35 125 Wijziging van het Wetboek van Strafrecht en het Wetboek van Strafvordering tot strafbaarstelling van verblijf in een door een terroristische organisatie gecontroleerd gebied (strafbaarstelling verblijf in een door een terroristische organisatie gecontroleerd gebied)

Nr. 11 AMENDEMENT VAN DE LEDEN LAAN-GESELSCHAP EN VAN TOORENBURG

Ontvangen 5 september 2019

De ondergetekenden stellen het volgende amendement voor:

In artikel I, onderdeel B, wordt in artikel 134b, eerste lid, «een jaar» vervangen door «twee jaren» en wordt «derde categorie» vervangen door «vierde categorie».

Toelichting

Aangezien voorgestelde strafbaarstelling zich richt op de situatie waarin de verdachte daadwerkelijk in het gebied is geweest dat door een terroristische organisatie wordt gecontroleerd, en daarvan een min of meer concreet gevaar uitgaat van het plegen van terroristische misdrijven, is een hogere strafbedreiging gerechtvaardigd dan de straf die is gesteld op overtreding van een opgelegd reisverbod op grond van artikel 3 van de Tijdelijke wet bestuurlijke maatregelen terrorismebestrijding (Twbmt). Immers, de ervaring met de strijd in Syrië en Irak leert dat het nagenoeg onmogelijk is om in het strijdgebied te zijn zonder een rol te vervullen binnen de terroristische groepering. Dit terwijl bij de Twbmt het verbod wordt opgelegd aan een bepaalde persoon, omdat het risico aanwezig wordt geacht dat die persoon zich in het buitenland wil aansluiten bij een terroristische organisatie.
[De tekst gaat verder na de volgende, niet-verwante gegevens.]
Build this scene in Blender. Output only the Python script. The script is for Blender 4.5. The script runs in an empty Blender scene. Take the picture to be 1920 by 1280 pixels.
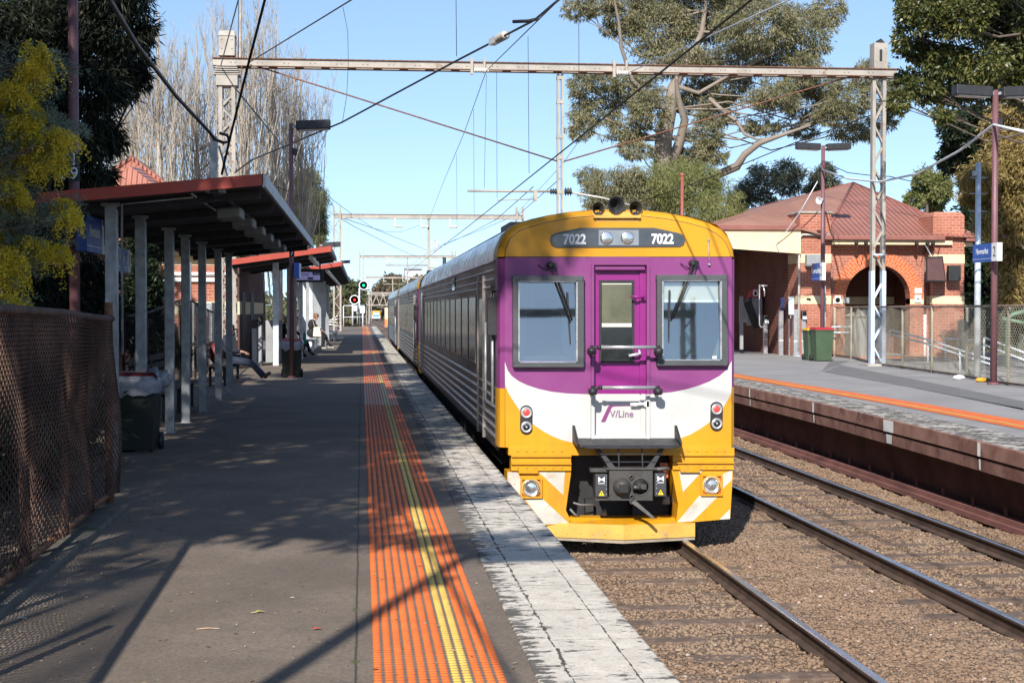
import bpy, bmesh, math, random
import numpy as np
from mathutils import Vector, Matrix
rnd = random.Random(7); rng = np.random.default_rng(7)
S = bpy.context.scene; COL = S.collection
PI = math.pi; R_ = math.radians

# ------------------------------------------------------------------ camera
FPX = 2800.0; CH = 1.66
_p = math.atan(60/FPX); _y = math.atan(282/FPX*math.cos(_p))
_s, _c = math.sin(_y), math.cos(_y)
FW = Vector((_s*math.cos(_p), _c*math.cos(_p), -math.sin(_p)))
RT = Vector((_c, -_s, 0)); UP = RT.cross(FW)
cd = bpy.data.cameras.new('camera'); cam = bpy.data.objects.new('camera', cd); COL.objects.link(cam)
cd.sensor_width = 36; cd.lens = FPX/1920*36; cd.clip_end = 3000; cd.clip_start = .1
cam.matrix_world = Matrix(((RT.x, UP.x, -FW.x, 0), (RT.y, UP.y, -FW.y, 0), (RT.z, UP.z, -FW.z, CH), (0, 0, 0, 1)))
S.camera = cam

def at(px, py, Y, dy=0.0):
    """world point in the vertical plane at distance Y along the platform"""
    d = FW + RT*((px-960)/FPX) + UP*((640-py)/FPX)
    t = Y/d.y
    return Vector((d.x*t, Y+dy, CH+d.z*t))
def onz(px, py, Z=0.0):
    d = FW + RT*((px-960)/FPX) + UP*((640-py)/FPX)
    t = (Z-CH)/d.z
    return Vector((d.x*t, d.y*t, Z))

# ------------------------------------------------------------------ naming
def tag(o, label=None, cat=None, group=None, kind=None):
    if label: o['label'] = label
    if cat: o['category'] = cat
    if group: o['group'] = group
    if kind: o['kind'] = kind
    return o
def thing(name, label, cat, loc=(0, 0, 0), group=None):
    o = bpy.data.objects.new(name, None); COL.objects.link(o); o.location = loc
    o.empty_display_size = .1
    return tag(o, label, cat, group)
def wloc(o):
    v = Vector((0, 0, 0))
    while o is not None: v += o.location; o = o.parent
    return v
def copy_tree(o, loc=None, label=None, rz=None, parent=None):
    c = o.copy(); COL.objects.link(c)
    if parent is not None: c.parent = parent
    if loc is not None: c.location = loc
    if rz is not None: c.rotation_euler = (0, 0, rz)
    if label: c['label'] = label
    for ch in list(o.children): copy_tree(ch, parent=c)
    return c

# ------------------------------------------------------------------ mesh builder
def V(*a): return Vector(a)
class MB:
    def __init__(s): s.v = []; s.f = []; s.m = []; s.sm = []
    def add(s, vs, fs, mi=0, smooth=False):
        n = len(s.v); s.v += [tuple(v) for v in vs]
        for f in fs:
            s.f.append(tuple(i+n for i in f)); s.m.append(mi); s.sm.append(smooth)
        return s
    def box(s, x0, x1, y0, y1, z0, z1, mi=0):
        return s.add([(x0, y0, z0), (x1, y0, z0), (x1, y1, z0), (x0, y1, z0), (x0, y0, z1), (x1, y0, z1), (x1, y1, z1), (x0, y1, z1)],
              [(0, 3, 2, 1), (4, 5, 6, 7), (0, 1, 5, 4), (1, 2, 6, 5), (2, 3, 7, 6), (3, 0, 4, 7)], mi)
    def hexa(s, a, b, mi=0):
        """two quads (lists of four points) joined into a solid"""
        return s.add(list(a)+list(b), [(0, 3, 2, 1), (4, 5, 6, 7), (0, 1, 5, 4), (1, 2, 6, 5), (2, 3, 7, 6), (3, 0, 4, 7)], mi)
    def bar(s, p, q, w, h, mi=0, up=(0, 0, 1)):
        p = Vector(p); q = Vector(q); d = (q-p).normalized(); u = Vector(up)
        if abs(d.dot(u)) > .98: u = Vector((0, 1, 0))
        r = d.cross(u).normalized(); u = r.cross(d).normalized()
        r = r*(w/2); u = u*(h/2)
        return s.hexa([p-r-u, p+r-u, p+r+u, p-r+u], [q-r-u, q+r-u, q+r+u, q-r+u], mi)
    def tube(s, pts, r, n=8, mi=0, caps=True, smooth=True):
        P = [Vector(p) for p in pts]; k = len(P)
        rr = list(r) if isinstance(r, (list, tuple)) else [r]*k
        d0 = (P[1]-P[0]).normalized(); u = Vector((0, 0, 1)) if abs(d0.z) < .9 else Vector((1, 0, 0))
        u = (u-d0*u.dot(d0)).normalized(); vs = []
        for i in range(k):
            d = (P[min(i+1, k-1)]-P[max(i-1, 0)])
            d = d.normalized() if d.length > 1e-9 else d0
            u = (u-d*u.dot(d)); u = u.normalized() if u.length > 1e-6 else d.orthogonal().normalized()
            w = d.cross(u)
            for j in range(n):
                a = 2*PI*j/n; vs.append(P[i]+(u*math.cos(a)+w*math.sin(a))*rr[i])
        fs = [(i*n+j, i*n+(j+1) % n, (i+1)*n+(j+1) % n, (i+1)*n+j) for i in range(k-1) for j in range(n)]
        s.add(vs, fs, mi, smooth)
        if caps: s.add(vs[:n], [tuple(range(n))[::-1]], mi); s.add(vs[-n:], [tuple(range(n))], mi)
        return s
    def prism(s, poly, ext, mi=0, mi_side=None):
        n = len(poly); P = [Vector(p) for p in poly]; e = Vector(ext)
        s.add(P+[p+e for p in P], [tuple(range(n))[::-1], tuple(range(n, 2*n))], mi)
        s.add(P+[p+e for p in P], [(i, (i+1) % n, n+(i+1) % n, n+i) for i in range(n)], mi if mi_side is None else mi_side)
        return s
    def lathe(s, c, axis, prof, n=16, mi=0, smooth=True):
        c = Vector(c); a = Vector(axis).normalized(); u = a.orthogonal().normalized(); w = a.cross(u); vs = []
        for r, h in prof:
            for j in range(n):
                t = 2*PI*j/n; vs.append(c+a*h+(u*math.cos(t)+w*math.sin(t))*r)
        k = len(prof)
        s.add(vs, [(i*n+j, i*n+(j+1) % n, (i+1)*n+(j+1) % n, (i+1)*n+j) for i in range(k-1) for j in range(n)], mi, smooth)
        if prof[0][0] > 1e-5: s.add(vs[:n], [tuple(range(n))[::-1]], mi)
        if prof[-1][0] > 1e-5: s.add(vs[-n:], [tuple(range(n))], mi)
        return s
    def ball(s, c, r, n=10, mi=0, sc=(1, 1, 1)):
        c = Vector(c); vs = []; k = max(4, n//2)
        for i in range(k+1):
            ph = PI*i/k
            for j in range(n):
                t = 2*PI*j/n
                vs.append(c+Vector((r*sc[0]*math.sin(ph)*math.cos(t), r*sc[1]*math.sin(ph)*math.sin(t), r*sc[2]*math.cos(ph))))
        return s.add(vs, [(i*n+j, (i+1)*n+j, (i+1)*n+(j+1) % n, i*n+(j+1) % n) for i in range(k) for j in range(n)], mi, True)
    def sheet(s, rows, mi=0, smooth=False):
        """rows: list of equal-length point rows"""
        n = len(rows[0]); vs = [p for r in rows for p in r]
        return s.add(vs, [(i*n+j, i*n+j+1, (i+1)*n+j+1, (i+1)*n+j) for i in range(len(rows)-1) for j in range(n-1)], mi, smooth)
    def build(s, name, mats, parent=None, bevel=0, normals=True):
        me = bpy.data.meshes.new(name); me.from_pydata(s.v, [], s.f)
        for m in (mats if isinstance(mats, (list, tuple)) else [mats]): me.materials.append(m)
        me.polygons.foreach_set('material_index', s.m); me.polygons.foreach_set('use_smooth', s.sm)
        bm = bmesh.new(); bm.from_mesh(me); bmesh.ops.remove_doubles(bm, verts=bm.verts, dist=1e-5)
        if normals: bmesh.ops.recalc_face_normals(bm, faces=bm.faces)
        bm.to_mesh(me); bm.free(); me.update()
        return link(name, me, parent, bevel)
def link(name, me, parent=None, bevel=0):
    o = bpy.data.objects.new(name, me); COL.objects.link(o)
    if parent is not None: o.parent = parent; o.location = -wloc(parent)
    if bevel:
        b = o.modifiers.new('bevel', 'BEVEL'); b.width = bevel; b.segments = 2; b.limit_method = 'ANGLE'; b.angle_limit = R_(40)
    return o
def np_mesh(name, verts, faces, mats, parent=None, mi=None, smooth=False):
    """verts (N,3), faces (M,k)"""
    me = bpy.data.meshes.new(name); k = faces.shape[1]; M = len(faces)
    me.vertices.add(len(verts)); me.vertices.foreach_set('co', np.ascontiguousarray(verts, np.float32).ravel())
    me.loops.add(M*k); me.loops.foreach_set('vertex_index', np.ascontiguousarray(faces, np.int32).ravel())
    me.polygons.add(M); me.polygons.foreach_set('loop_start', np.arange(0, M*k, k, dtype=np.int32))
    for m in (mats if isinstance(mats, (list, tuple)) else [mats]): me.materials.append(m)
    if mi is not None: me.polygons.foreach_set('material_index', np.asarray(mi, np.int32))
    if smooth: me.polygons.foreach_set('use_smooth', np.ones(M, bool))
    me.update(calc_edges=True); me.validate()
    return link(name, me, parent)

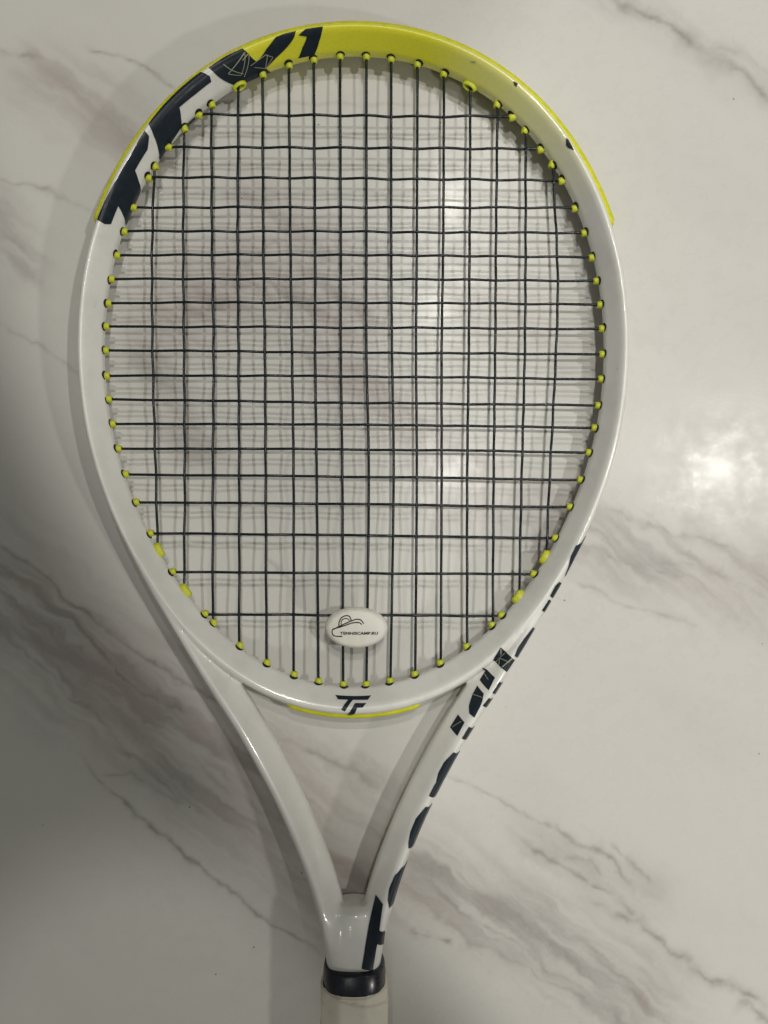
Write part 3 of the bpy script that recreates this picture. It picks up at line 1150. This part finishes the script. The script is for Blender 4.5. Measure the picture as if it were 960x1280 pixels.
def dl(px, py):
    q_ = P(px, py, DT - 0.0004)
    return q_.x - dc.x, q_.y - dc.y
def zoom_px(zx, zy):
    return 400 + zx / 7.53, 740 + zy / 7.53
def ink_line(pts, w):
    c = smooth_path([Vector((*dl(*zoom_px(*p)), 0)) for p in pts], 0.0003)
    verts, faces = [], []
    for i, q_ in enumerate(c):
        t = (c[min(len(c) - 1, i + 1)] - c[max(0, i - 1)]).normalized()
        nn = Vector((-t.y, t.x, 0)) * (w / 2)
        for e in (q_ + nn, q_ - nn):
            verts.append((e.x, e.y, damp_top(e.x, e.y) + 0.00006))
    for i in range(len(c) - 1):
        faces.append((2 * i, 2 * i + 1, 2 * i + 3, 2 * i + 2))
    mesh_obj("printed_logo_line", verts, faces, M_INK, damp)
ink_line([(210, 418), (150, 417), (122, 405), (113, 375), (122, 352), (160, 338), (220, 320), (290, 295), (340, 286), (375, 290), (393, 306)], 0.00055)
ink_line([(120, 355), (170, 330), (240, 296), (300, 270), (345, 257), (385, 264), (412, 298)], 0.00055)
ink_line([(178, 322), (180, 285), (200, 245), (240, 224), (275, 230), (296, 268)], 0.00055)
ink_line([(200, 308), (200, 275), (222, 254), (252, 250), (280, 268)], 0.00045)

fc = bpy.data.curves.new("printed_text", 'FONT')
fc.body = "TENNISCAMP.RU"
fc.size = 1.0
fc.offset = 0.04
fc.resolution_u = 3
tob = bpy.data.objects.new("printed_text", fc)
C.objects.link(tob)
bpy.context.view_layer.update()
dg = bpy.context.evaluated_depsgraph_get()
tme = bpy.data.meshes.new_from_object(tob.evaluated_get(dg), depsgraph=dg)
bpy.data.objects.remove(tob)
xs_ = [v.co.x for v in tme.vertices]; ys_ = [v.co.y for v in tme.vertices]
x0, x1 = min(xs_), max(xs_)
yb, yt = min(ys_), max(ys_)
(ax0, ay0), (ax1, ay1) = dl(*zoom_px(188, 402)), dl(*zoom_px(546, 374))
for v in tme.vertices:
    fx = (v.co.x - x0) / (x1 - x0); fy = (v.co.y - yb) / (yt - yb)
    x = ax0 + (ax1 - ax0) * fx; y = ay0 + (ay1 - ay0) * fy
    v.co = (x, y, damp_top(x, y) + 0.00008)
tme.materials.clear(); tme.materials.append(M_INK)
to = bpy.data.objects.new("printed_text", tme)
C.objects.link(to); to.parent = damp
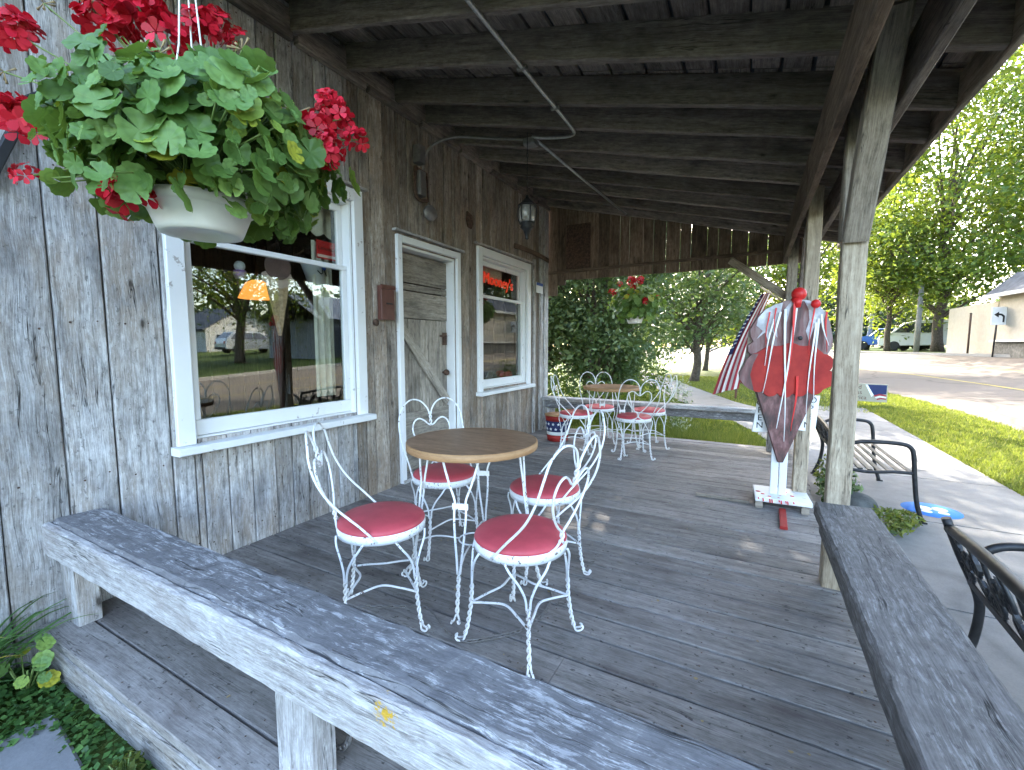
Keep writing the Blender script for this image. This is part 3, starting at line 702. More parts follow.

Bovendien vormt de voorgestelde strafbaarstelling een aanvulling op het bestaande strafrechtelijke instrumentarium, omdat het fungeert als vangnet in die gevallen waarin de terroristische intentie van de betrokken terugkeerder uiteindelijk bij de rechter niet kan worden bewezen. Immers, niet valt uit te sluiten dat in de komende jaren elders in de wereld centra van terrorisme ontstaan, die opnieuw een aanzuigende kracht hebben op Nederlanders of personen met hun vaste woon- of verblijfplaats in Nederland – die ter plaatse gaan deelnemen aan daden van terrorisme. Ook in die gevallen kan het dan eerst enige tijd duren voordat een voldoende scherp beeld ontstaat van de situatie ter plaatse en van de rol die uitgereisde Nederlandse ingezetenen vervullen in de strijd van de bewuste terroristische organisatie, op grond waarvan het openbaar ministerie in staat is deze personen succesvol te vervolgen wegens betrokkenheid bij terroristische misdrijven. Dat het verzamelen van bewijs in het bewuste gebied vaak moeilijk is en een terroristische intentie daarmee niet of moeilijk aan te tonen is, betekent niet dat die terroristische intentie er niet was. Daarom is hard nodig dat van de strafeis het signaal uitgaat dat verblijf in een door een terroristische organisatie gecontroleerd gebied strafbaar is en ook tot serieuze straffen leidt.